→ WHAT THE TASK ASKS
Reproduce verbatim the lines up to and including the one with "cam.matrix_world = m", starting from the first.

→ DATASET EXTRACT
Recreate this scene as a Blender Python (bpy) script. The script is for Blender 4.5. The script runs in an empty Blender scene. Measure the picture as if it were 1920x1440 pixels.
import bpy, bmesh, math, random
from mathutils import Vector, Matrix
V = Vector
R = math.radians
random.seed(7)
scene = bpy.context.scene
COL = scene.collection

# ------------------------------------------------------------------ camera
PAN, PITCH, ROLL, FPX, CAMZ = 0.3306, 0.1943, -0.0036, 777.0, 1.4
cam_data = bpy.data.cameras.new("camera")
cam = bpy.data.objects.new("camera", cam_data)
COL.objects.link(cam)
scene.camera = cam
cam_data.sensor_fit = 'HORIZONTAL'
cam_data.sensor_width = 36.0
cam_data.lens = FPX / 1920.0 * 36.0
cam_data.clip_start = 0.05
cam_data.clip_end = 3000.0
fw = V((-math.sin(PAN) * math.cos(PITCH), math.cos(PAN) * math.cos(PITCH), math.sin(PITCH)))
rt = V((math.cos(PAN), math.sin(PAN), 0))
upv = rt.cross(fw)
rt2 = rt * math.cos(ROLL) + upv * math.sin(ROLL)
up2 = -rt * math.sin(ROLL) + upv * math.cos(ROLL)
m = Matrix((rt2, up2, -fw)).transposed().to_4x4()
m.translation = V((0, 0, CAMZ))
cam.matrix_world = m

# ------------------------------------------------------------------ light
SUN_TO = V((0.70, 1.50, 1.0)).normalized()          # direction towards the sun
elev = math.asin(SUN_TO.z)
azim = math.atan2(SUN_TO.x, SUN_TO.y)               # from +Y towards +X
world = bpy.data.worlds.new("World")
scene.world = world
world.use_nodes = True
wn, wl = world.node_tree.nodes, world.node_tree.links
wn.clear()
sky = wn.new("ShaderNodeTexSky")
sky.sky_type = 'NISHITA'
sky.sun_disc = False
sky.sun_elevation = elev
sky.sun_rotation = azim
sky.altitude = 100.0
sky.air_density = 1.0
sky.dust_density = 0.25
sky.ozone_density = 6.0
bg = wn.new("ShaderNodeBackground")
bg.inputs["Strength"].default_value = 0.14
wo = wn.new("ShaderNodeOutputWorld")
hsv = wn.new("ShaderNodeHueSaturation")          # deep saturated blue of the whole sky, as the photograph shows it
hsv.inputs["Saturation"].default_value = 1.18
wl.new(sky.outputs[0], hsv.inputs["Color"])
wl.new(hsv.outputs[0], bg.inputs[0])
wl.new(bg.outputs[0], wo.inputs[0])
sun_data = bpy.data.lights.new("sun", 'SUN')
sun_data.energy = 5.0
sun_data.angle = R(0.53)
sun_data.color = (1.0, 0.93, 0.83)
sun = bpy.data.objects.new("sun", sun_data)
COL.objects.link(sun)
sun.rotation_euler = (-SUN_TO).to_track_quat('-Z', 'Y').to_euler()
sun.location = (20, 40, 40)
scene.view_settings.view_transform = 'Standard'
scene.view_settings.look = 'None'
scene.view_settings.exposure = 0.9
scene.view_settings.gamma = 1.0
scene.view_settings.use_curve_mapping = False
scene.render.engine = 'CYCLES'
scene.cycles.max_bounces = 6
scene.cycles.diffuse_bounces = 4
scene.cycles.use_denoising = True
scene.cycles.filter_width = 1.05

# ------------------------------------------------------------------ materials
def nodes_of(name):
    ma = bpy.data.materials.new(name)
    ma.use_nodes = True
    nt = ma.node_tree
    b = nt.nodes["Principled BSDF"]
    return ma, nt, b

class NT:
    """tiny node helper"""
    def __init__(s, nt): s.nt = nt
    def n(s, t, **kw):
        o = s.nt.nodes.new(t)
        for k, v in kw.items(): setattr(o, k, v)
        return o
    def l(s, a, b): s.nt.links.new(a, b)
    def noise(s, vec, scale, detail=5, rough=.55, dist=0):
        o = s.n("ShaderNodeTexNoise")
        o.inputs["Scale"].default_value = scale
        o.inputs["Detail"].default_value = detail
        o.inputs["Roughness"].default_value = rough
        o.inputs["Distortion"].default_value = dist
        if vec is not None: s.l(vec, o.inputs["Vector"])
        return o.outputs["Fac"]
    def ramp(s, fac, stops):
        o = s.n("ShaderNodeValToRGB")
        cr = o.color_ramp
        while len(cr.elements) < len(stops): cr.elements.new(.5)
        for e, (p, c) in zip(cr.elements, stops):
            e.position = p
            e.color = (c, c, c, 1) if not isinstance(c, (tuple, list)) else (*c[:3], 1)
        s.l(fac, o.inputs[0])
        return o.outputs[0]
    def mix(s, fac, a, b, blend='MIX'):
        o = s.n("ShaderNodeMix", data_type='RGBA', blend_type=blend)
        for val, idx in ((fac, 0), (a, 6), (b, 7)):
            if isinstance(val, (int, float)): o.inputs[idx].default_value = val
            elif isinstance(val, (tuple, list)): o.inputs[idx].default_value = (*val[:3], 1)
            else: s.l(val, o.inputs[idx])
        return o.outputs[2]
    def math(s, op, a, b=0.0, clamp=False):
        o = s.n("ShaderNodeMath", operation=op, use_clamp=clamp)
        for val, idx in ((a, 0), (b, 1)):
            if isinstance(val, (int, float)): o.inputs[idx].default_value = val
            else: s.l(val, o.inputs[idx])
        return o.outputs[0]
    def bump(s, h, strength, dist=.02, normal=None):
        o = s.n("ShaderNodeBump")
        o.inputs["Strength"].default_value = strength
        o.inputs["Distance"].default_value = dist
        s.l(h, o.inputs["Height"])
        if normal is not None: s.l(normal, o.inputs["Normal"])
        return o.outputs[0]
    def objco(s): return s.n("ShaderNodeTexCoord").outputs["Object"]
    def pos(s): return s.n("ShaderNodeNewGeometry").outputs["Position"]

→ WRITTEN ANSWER
Recreate this scene as a Blender Python (bpy) script. The script is for Blender 4.5. The script runs in an empty Blender scene. Measure the picture as if it were 1920x1440 pixels.
import bpy, bmesh, math, random
from mathutils import Vector, Matrix
V = Vector
R = math.radians
random.seed(7)
scene = bpy.context.scene
COL = scene.collection

# ------------------------------------------------------------------ camera
PAN, PITCH, ROLL, FPX, CAMZ = 0.3306, 0.1943, -0.0036, 777.0, 1.4
cam_data = bpy.data.cameras.new("camera")
cam = bpy.data.objects.new("camera", cam_data)
COL.objects.link(cam)
scene.camera = cam
cam_data.sensor_fit = 'HORIZONTAL'
cam_data.sensor_width = 36.0
cam_data.lens = FPX / 1920.0 * 36.0
cam_data.clip_start = 0.05
cam_data.clip_end = 3000.0
fw = V((-math.sin(PAN) * math.cos(PITCH), math.cos(PAN) * math.cos(PITCH), math.sin(PITCH)))
rt = V((math.cos(PAN), math.sin(PAN), 0))
upv = rt.cross(fw)
rt2 = rt * math.cos(ROLL) + upv * math.sin(ROLL)
up2 = -rt * math.sin(ROLL) + upv * math.cos(ROLL)
m = Matrix((rt2, up2, -fw)).transposed().to_4x4()
m.translation = V((0, 0, CAMZ))
cam.matrix_world = m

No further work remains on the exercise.